Posted August. 16, 2000 19:58,   

한국어

After wandering around all the day long in front of the Sheraton Walker Hill Hotel, where the separated families from North Korea are staying, Chung Chan-Koo, 77, from Namyangju city, Kyonggi-do, burst into tears. I only want to know whether my kin in the North are alive or not, he said, choking back tears. He came to this hotel looking for any clue to the whereabouts of his wife, 70, and his son, 50, who were separated from him during the Korean War (1950-1953). On the hotel plaza swarm some 500 people, stricken with the pain of family separation lasting over five decades. One of them, Kim Sang-Il, 71, from Puchon city, Kyonggi-do, hangs a sign around his neck with the names of his six family members written upon it. Lee Wan-Je, 46, from Tongjak-ku, Seoul, sets up a sign in a hotel corner with pictures of the relatives he is looking for.

They all said that if they could learn whether their loved ones had died, they could hold memorial services, while voicing the agony of the 50-year-long separation. Meanwhile, several hundreds of the displaced people assembled at the plaza of Kimpo International Airport on Monday to meet the visitors going to the North, asking them to obtain information on the safety of their dispersed families during their stay in Pyongyang. Some of the displaced people, who were dropped from the list of the North Korean visits, are now stricken with the pain of separation from long-lost kin.

According to government data, the total number of displaced family members has reached 7.67 million. Therefore, the ongoing exchange visits by the 200 South and North Korean families are no more than personal festivals for the chosen few. The rest of them desperately need to confirm whether or not their separated kin are still alive. On Wednesday alone, a total of 110 visited the Korean National Red Cross and applied for the next round of visits to the North, more than 1,000 calls were received at the KNRC office in the day. The figures are more than double those recorded on an ordinary day in the past, representing the rising aspirations for cross-border hometown visits.

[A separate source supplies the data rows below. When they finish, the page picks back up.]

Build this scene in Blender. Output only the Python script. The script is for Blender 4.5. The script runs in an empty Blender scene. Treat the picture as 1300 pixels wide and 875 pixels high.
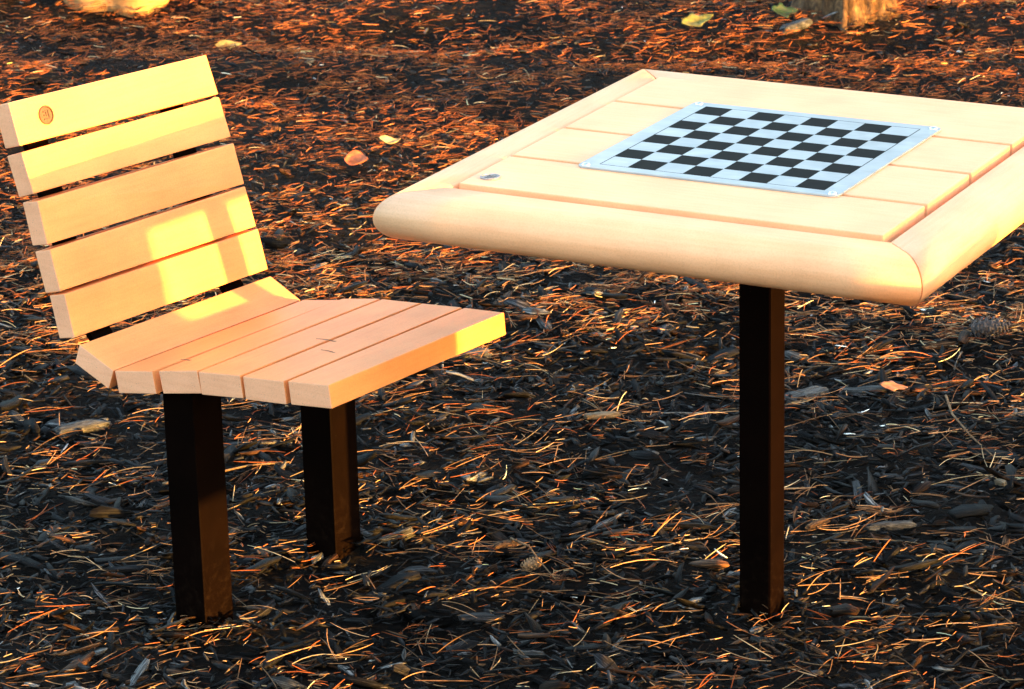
import bpy, bmesh, math, random
import numpy as np
from mathutils import Vector, Matrix, noise

scene = bpy.context.scene
COL = scene.collection
R = math.radians
rng = np.random.default_rng(7)
random.seed(7)

# ------------------------------------------------------------------ helpers
def link(o, parent=None):
    COL.objects.link(o)
    if parent is not None:
        o.parent = parent
    return o

def tag(o, label=None, cat=None, group=None, kind=None):
    if label: o['label'] = label
    if cat: o['category'] = cat
    if group: o['group'] = group
    if kind: o['kind'] = kind
    return o

def thing(name, label, cat, loc=(0, 0, 0), rz=0.0, group=None):
    o = bpy.data.objects.new(name, None)
    o.empty_display_size = 0.1
    o.location = loc
    o.rotation_euler = (0, 0, rz)
    link(o)
    return tag(o, label, cat, group)

def obj_bm(name, bm, mats, parent=None, smooth=False, bevel=0.0, angle=30):
    me = bpy.data.meshes.new(name)
    bmesh.ops.recalc_face_normals(bm, faces=bm.faces[:])
    if bevel > 0:
        es = [e for e in bm.edges if len(e.link_faces) == 2 and e.calc_face_angle(0) > R(angle)]
        bmesh.ops.bevel(bm, geom=es, offset=bevel, segments=2, profile=0.7, affect='EDGES')
    bm.to_mesh(me)
    bm.free()
    if not isinstance(mats, (list, tuple)): mats = [mats]
    for m in mats: me.materials.append(m)
    if smooth:
        me.polygons.foreach_set('use_smooth', [True] * len(me.polygons))
    return link(bpy.data.objects.new(name, me), parent)

def hexa(bm, p):
    """p: 8 points, 0-3 one face loop, 4-7 the opposite loop"""
    v = [bm.verts.new(q) for q in p]
    for f in ((0, 1, 2, 3), (7, 6, 5, 4), (0, 4, 5, 1), (1, 5, 6, 2), (2, 6, 7, 3), (3, 7, 4, 0)):
        bm.faces.new([v[i] for i in f])

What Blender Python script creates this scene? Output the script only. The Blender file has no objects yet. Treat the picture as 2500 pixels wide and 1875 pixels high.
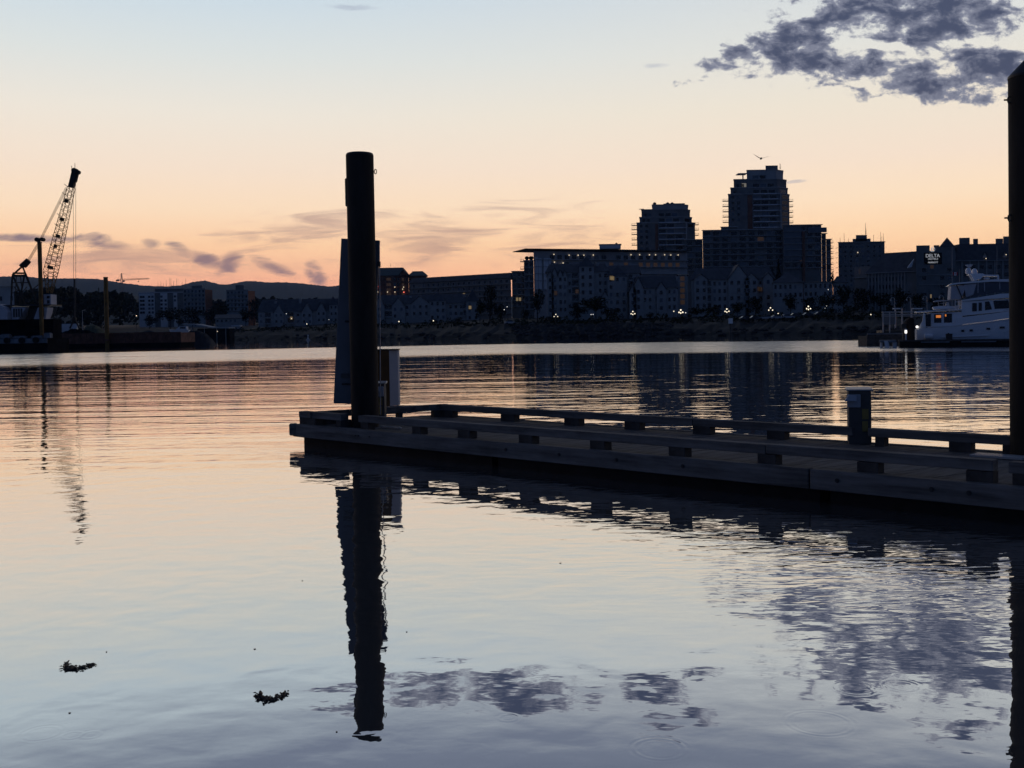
import bpy, math, random
from mathutils import Vector, Matrix
random.seed(7)
R = math.radians
scene = bpy.context.scene
COL = scene.collection

# ------------------------------------------------------------------ camera
EYE = Vector((0, 0, 2.25))
F, CX, CY = 2500.0, 1250.0, 862.0          # focal length and principal point on the 2500 x 1875 photograph
PITCH, ROLL = R(-1.2), R(0.9)
_f = Vector((0, math.cos(PITCH), math.sin(PITCH)))
_u0 = Vector((0, -math.sin(PITCH), math.cos(PITCH)))
_r0 = Vector((1, 0, 0))
_r = _r0 * math.cos(ROLL) - _u0 * math.sin(ROLL)
_u = _u0 * math.cos(ROLL) + _r0 * math.sin(ROLL)
cam_d = bpy.data.cameras.new('camera')
cam = bpy.data.objects.new('camera', cam_d)
COL.objects.link(cam)
cam.matrix_world = Matrix(((_r.x, _u.x, -_f.x, EYE.x), (_r.y, _u.y, -_f.y, EYE.y), (_r.z, _u.z, -_f.z, EYE.z), (0, 0, 0, 1)))
cam_d.sensor_width = 36
cam_d.lens = 36
cam_d.shift_y = -(937.5 - CY) / 2500
cam_d.clip_start = 0.1
cam_d.clip_end = 30000
scene.camera = cam
scene.view_settings.view_transform = 'Standard'
scene.view_settings.look = 'None'
scene.view_settings.exposure = 0
scene.view_settings.gamma = 1

def ray(px, py):
    return _r * ((px - CX) / F) + _u * (-(py - CY) / F) + _f
def at(px, py, Y):                           # the point seen at (px, py) that stands Y metres away
    v = ray(px, py)
    return EYE + v * (Y / v.y)
def onz(px, py, z):                          # the point seen at (px, py) at height z
    v = ray(px, py)
    return EYE + v * ((z - EYE.z) / v.z)
def zat(px, py, Y):
    return at(px, py, Y).z
def xat(px, Y, py=760):
    return at(px, py, Y).x

# ------------------------------------------------------------------ node maths
class S:
    """a socket one can do sums with"""
    def __init__(s, nt, v): s.nt, s.v = nt, v
    def _m(s, op, *a):
        n = s.nt.nodes.new('ShaderNodeMath'); n.operation = op
        for i, q in enumerate((s,) + a):
            q = q.v if isinstance(q, S) else q
            if isinstance(q, (int, float)): n.inputs[i].default_value = q
            else: s.nt.links.new(q, n.inputs[i])
        return S(s.nt, n.outputs[0])
    def __add__(s, o): return s._m('ADD', o)
    __radd__ = __add__
    def __sub__(s, o): return s._m('SUBTRACT', o)
    def __rsub__(s, o): return (s * -1.0) + o
    def __mul__(s, o): return s._m('MULTIPLY', o)
    __rmul__ = __mul__
    def __truediv__(s, o): return s._m('DIVIDE', o)
    def max(s, o): return s._m('MAXIMUM', o)
    def min(s, o): return s._m('MINIMUM', o)
    def sin(s): return s._m('SINE')
    def exp(s): return s._m('EXPONENT')
    def sqrt(s): return s._m('SQRT')
    def abs(s): return s._m('ABSOLUTE')
    def step(s, a, b, lo=0.0, hi=1.0):
        n = s.nt.nodes.new('ShaderNodeMapRange'); n.interpolation_type = 'SMOOTHSTEP'
        s.nt.links.new(s.v, n.inputs[0])
        for i, q in ((1, a), (2, b), (3, lo), (4, hi)): n.inputs[i].default_value = q
        return S(s.nt, n.outputs[0])

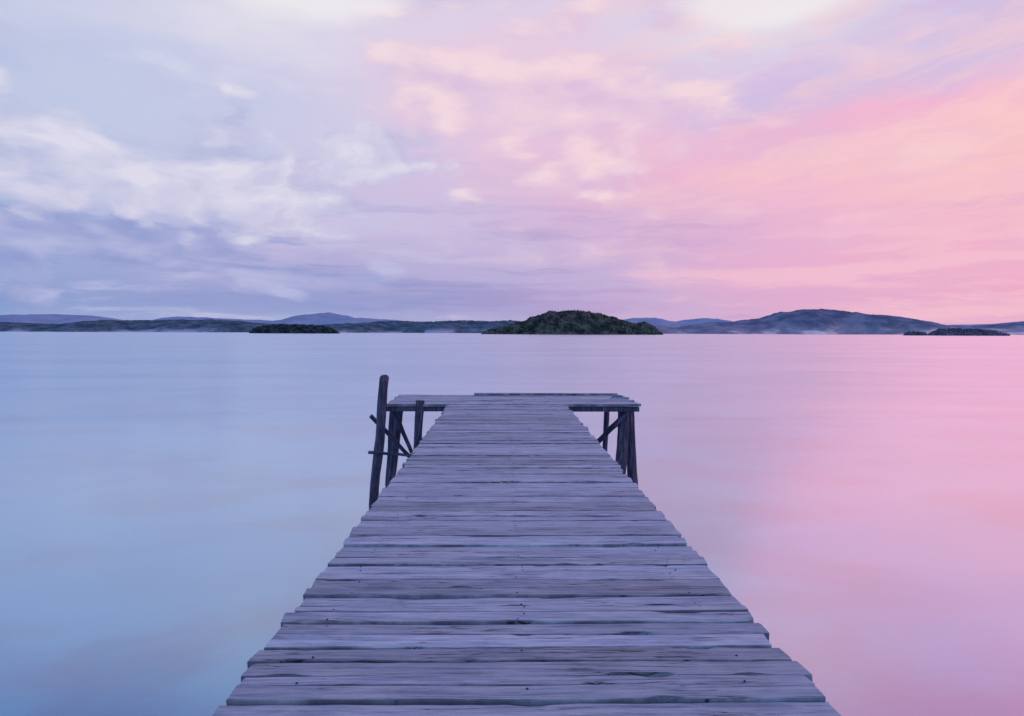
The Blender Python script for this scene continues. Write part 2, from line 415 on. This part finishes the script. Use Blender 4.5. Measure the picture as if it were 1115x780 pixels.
leg("right_leg_3", at(662,441,15.1), at(660,492,15.1), 0.058, 0.06)
post("right_brace", at(684,450,13.4), at(650,484,13.9), 0.06, 0.05)
def beam(name, x0, x1, y0, y1, z0, z1):
    bm = bmesh.new(); bmesh.ops.create_cube(bm, size=1)
    for v in bm.verts: v.co = Vector(((x0+x1)/2+v.co.x*(x1-x0), (y0+y1)/2+v.co.y*(y1-y0), (z0+z1)/2+v.co.z*(z1-z0)))
    bmesh.ops.bevel(bm, geom=list(bm.edges), offset=0.008, segments=1, affect='EDGES')
    me = bpy.data.meshes.new(name); bm.to_mesh(me); bm.free(); me.materials.append(MP)
    o = bpy.data.objects.new(name, me); scene.collection.objects.link(o); o.parent = pier
zb = DECK-0.052
for i, xs in enumerate((-0.88, 0.04, 0.94)): beam(f"stringer_{i+1}", xs, xs+0.10, -2.9, YF-0.1, zb-0.14, zb)
i = 0
for yb in [-2.2, 0.4, 3.0, 5.6, 8.2, 10.8]:
    i += 1; beam(f"cross_beam_{i}", -0.98, 1.16, yb, yb+0.10, zb-0.30, zb-0.145)
    leg(f"pile_{2*i-1}", (-0.80, yb+0.2, zb-0.02), (-0.86, yb+0.2, 0), 0.08, 0.08)
    leg(f"pile_{2*i}", (0.98, yb+0.2, zb-0.02), (1.03, yb+0.2, 0), 0.08, 0.08)
beam("head_beam_front", -2.30, 2.68, YE+0.03, YE+0.11, DECK-0.135, DECK-0.042)
beam("head_beam_back", -2.2, 2.6, YF-0.25, YF-0.15, DECK-0.15, DECK-0.042)

# ------------------------------------------------------------ hills & islands
def interp(pts, x):
    if x <= pts[0][0]: return pts[0][1]
    for (a, ha), (b, hb) in zip(pts[:-1], pts[1:]):
        if x <= b:
            t = (x-a)/(b-a); t = t*t*(3-2*t) if abs(hb-ha) > 2 else t
            return ha+(hb-ha)*t
    return pts[-1][1]
def hill(name, pts, Dm, depth, mat, rough=1.0, nx=600, ny=14, canopy=0, csize=5.0, cmat=None):
    x0, x1 = pts[0][0], pts[-1][0]; vs, fs = [], []; pxm = Dm/F
    sd = (sum(map(ord, name)) % 50) + 0.37
    def H(px, t):
        h = interp(pts, px)
        pr = max(0.0, math.sin(math.pi*min(max(t,0),1)))**0.6
        nz = (noise.fractal((px*0.035+sd, t*3, sd), 1.0, 2.0, 4)*0.10*h + noise.noise((px*0.35, t*9, sd))*0.9*rough + noise.noise((px*1.1, t*20, sd))*0.6*rough)
        return (h*pr*1.0 + nz*min(1, h/4)*pr)*pxm
    for j in range(ny+1):
        t = j/ny
        for i in range(nx+1):
            px = x0+(x1-x0)*i/nx
            d = Dm+(t-0.35)*depth + noise.noise((px*0.02, sd, 1))*depth*0.25
            vs.append(((px-CX)/F*Dm, d, H(px, t)-0.5 if 0 < j < ny else -3))
    for j in range(ny):
        for i in range(nx):
            a = j*(nx+1)+i; fs.append((a, a+1, a+nx+2, a+nx+1))
    o = obj(name, vs, fs, mat, None, True)
    if canopy:
        bm = bmesh.new(); bmesh.ops.create_icosphere(bm, subdivisions=2, radius=1)
        iv = [v.co.copy() for v in bm.verts]; ff = [tuple(v.index for v in f.verts) for f in bm.faces]; bm.free()
        cv, cf = [], []
        for _ in range(canopy):
            px = random.uniform(x0+1, x1-1); t = random.uniform(0.02, 0.62)
            hh = H(px, t)
            if interp(pts, px) < 1.5 and random.random() < 0.5: continue
            d = Dm+(t-0.35)*depth + noise.noise((px*0.02, sd, 1))*depth*0.25
            s = csize*random.uniform(0.4, 1.15); sz = s*random.uniform(0.8, 1.7); b = len(cv); q = random.random()*99
            for v in iv:
                f = 1+0.7*noise.noise((v.x*2+q, v.y*2, v.z*2))
                cv.append(((px-CX)/F*Dm+v.x*s*f, d+v.y*s*f, hh+v.z*sz*f+s*0.1))
            cf += [tuple(b+i for i in f) for f in ff]
        obj("tree_canopy", cv, cf, cmat or mat, o, False)
    return o

hz = lambda *c: lin(c)
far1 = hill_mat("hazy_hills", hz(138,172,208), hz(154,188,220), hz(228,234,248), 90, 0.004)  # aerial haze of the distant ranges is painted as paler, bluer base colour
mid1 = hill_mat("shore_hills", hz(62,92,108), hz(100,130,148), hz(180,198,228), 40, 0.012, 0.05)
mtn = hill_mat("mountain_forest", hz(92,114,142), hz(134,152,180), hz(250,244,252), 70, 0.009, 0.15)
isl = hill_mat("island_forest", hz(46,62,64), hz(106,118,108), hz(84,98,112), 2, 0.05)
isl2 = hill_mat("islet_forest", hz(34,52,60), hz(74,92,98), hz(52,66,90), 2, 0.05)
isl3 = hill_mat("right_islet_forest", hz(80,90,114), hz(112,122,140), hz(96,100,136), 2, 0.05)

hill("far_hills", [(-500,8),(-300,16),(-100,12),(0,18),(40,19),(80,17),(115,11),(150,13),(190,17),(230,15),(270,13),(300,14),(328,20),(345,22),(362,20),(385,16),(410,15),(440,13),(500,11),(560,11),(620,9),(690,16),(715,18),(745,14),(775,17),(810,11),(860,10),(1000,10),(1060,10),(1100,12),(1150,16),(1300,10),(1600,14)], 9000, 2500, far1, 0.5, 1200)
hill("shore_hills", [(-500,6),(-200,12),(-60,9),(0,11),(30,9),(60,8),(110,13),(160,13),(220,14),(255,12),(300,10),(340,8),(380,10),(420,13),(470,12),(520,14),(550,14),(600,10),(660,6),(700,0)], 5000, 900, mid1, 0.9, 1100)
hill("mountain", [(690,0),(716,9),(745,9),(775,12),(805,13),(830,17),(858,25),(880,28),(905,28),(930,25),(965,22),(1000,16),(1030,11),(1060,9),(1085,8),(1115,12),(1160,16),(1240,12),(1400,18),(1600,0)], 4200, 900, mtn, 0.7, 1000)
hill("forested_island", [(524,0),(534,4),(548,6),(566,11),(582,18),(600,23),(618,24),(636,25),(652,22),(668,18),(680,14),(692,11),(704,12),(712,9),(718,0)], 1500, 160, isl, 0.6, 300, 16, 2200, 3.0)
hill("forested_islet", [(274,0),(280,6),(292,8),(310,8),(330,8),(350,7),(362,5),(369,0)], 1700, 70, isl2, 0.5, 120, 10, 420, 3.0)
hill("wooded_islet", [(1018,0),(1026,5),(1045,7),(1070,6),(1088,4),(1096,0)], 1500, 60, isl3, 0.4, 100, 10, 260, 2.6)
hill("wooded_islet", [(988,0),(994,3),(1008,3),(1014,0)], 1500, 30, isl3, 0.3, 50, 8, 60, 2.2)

# ------------------------------------------------------------ camera
cd = bpy.data.cameras.new("camera"); cam = bpy.data.objects.new("camera", cd); scene.collection.objects.link(cam)
cd.sensor_width = 36; cd.lens = 36*F/1115.0; cd.clip_end = 200000; cd.clip_start = 0.05
yaw = math.atan(10.5/F); pitch = math.atan(27.5/F); roll = math.radians(0.18)
fwd = Vector((math.sin(yaw)*math.cos(pitch), math.cos(yaw)*math.cos(pitch), -math.sin(pitch)))
q = fwd.to_track_quat('-Z', 'Y')
cam.rotation_mode = 'QUATERNION'
cam.rotation_quaternion = q @ Quaternion((0, 0, 1), roll)
cam.location = (0, 0, CAMZ); scene.camera = cam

The current visits, held for a limited time and at limited places, could leave behind additional anguish and frustration for both the visitors and their relatives. To resolve the sticky problem, the South and North Korean authorities are required to regularize the family-reunion program on a permanent basis, through such means as setting up of the meeting places, and the routine exchange of mail and goods, experts on North Korea pointed out.